Lowell, then, though quite aware of General McClellan's
limitations, respected his character, and, withal, his important services to
the country in creating and training an efficient army, — services which are too often ignored. It is
well to recall the facts: an engineer officer — with short but creditable
experience in the war with Mexico, then employed as teacher at West Point and
as explorer on the Plains and in the Mountains, who had had indeed an
opportunity at British headquarters in the Crimea to watch an ill-conducted
war, and then returned to command of a cavalry squadron in peace at home, then
resigned and became for four years a railroad manager — found himself, at the
age of thirty-six, commander of a vast but unskilled and untrained army, in a
fierce and determined struggle for the existence of a nation. General F. A.
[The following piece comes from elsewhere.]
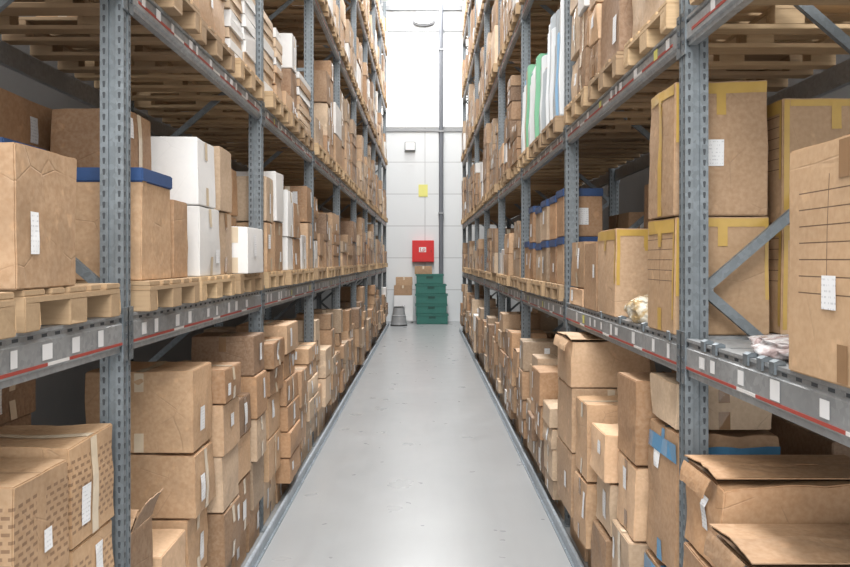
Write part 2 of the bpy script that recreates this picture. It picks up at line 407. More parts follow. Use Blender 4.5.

Palfrey, a military critic who admits McClellan's failure as a great commander,
yet says, “ Under him ‘the
uprising of a great people’ became a powerful military engine. His forces were
never worsted, or decisively beaten by the enemy. They never came in contact
with the enemy without inflicting a heavy loss upon him. He never knocked his
head against a wall, as Burnside did at Fredericksburg; never drew back his
hand when victory was within his grasp, as Hooker did at Chancellorsville; he
never spilt blood vainly by a parallel attack upon gallantly defended works, as
Grant did at Cold Harbour. He took too good care of his army. His general
management of the move from the lines before Richmond to the James was wise and
successful, though, if he had been a fighter instead of a planner, . . . the
movement might have been, as it ought to have been, attended with vastly
greater proportionate loss to the Confederates, and perhaps have been concluded
by a crushing defeat at Malvern Hill.”